People say Peter Dickman runs a hard course! Of course he does, he's pd! But if anyone has the opportunity to participate in a course given by Colin Perkins, take heed as he can cook up some steamers too.

I'm now at home drinking a 710ml bottle of Beck's, but no less than 35 minutes ago I was walking out of a Real-Time Embedded Systems exam. The once project supervisor turned torturer lecturer was in style today, producing a not-so-bad exam (says he who knows not his result!).

The paper consisted of an answer 3 out of 4 structure with questions roughly falling into the categories of:

Question 1

Question on schedulers as was expected. Did this question as it's the typical RTES question. The content was from the start of the course, slightly easier than the rest and covered to the death in the lectures. Contained a some server points but on the whole focusing on the scheduling.

Question 2

The second of the typical RTES questions.

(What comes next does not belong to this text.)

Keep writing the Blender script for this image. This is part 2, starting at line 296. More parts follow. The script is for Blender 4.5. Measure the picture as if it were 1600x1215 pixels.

Again, as expected this question was on servers, mainly sporadic ones in my answers (not sure if this should have been the case though).

I had a few concerns with this question as the section of the course on servers was all pretty much similar throughout. This meant that it was slightly like writing the same answer for both of the 8 mark parts at the end of the question (one of which I am sure I got totally wrong!).

Question 3

The third main section of the course was covered in this question, Real-Time networking. Being a toss up between this and question 4 for my final choice of question, and due to my slightly greater knowledge in this area, this question won.

Parts of this question were about networking problems and quality of service concerns, implementations of weighted fair queuing algorithms (WFQ) and comparisons of that with the weighted round robin algorithm (WRR) with respect to RT networking.

The last part of this question was a random 4 marker about the behavior of traffic flow through the network when using WRR vs. WFQ, emphasising on the load on the servers. Took a wild shot in the dark and hopefully scored a few marks.

Question 4

Question 4 covered the RT operating systems section of the course with a mention of the word POSIX was greeted with a pass from me. Mainly about choice of schedulers to run on a Linux based set top box, some stuff on two-level schedulers and the performance comparisons of RT operating systems against general-purpose operating systems with RT extensions.

This paper seemed a whole lot easier than the sample that Colin produced, however that may just be because I don't know what the answers to this exam should be. Well, 1 down 7 to go!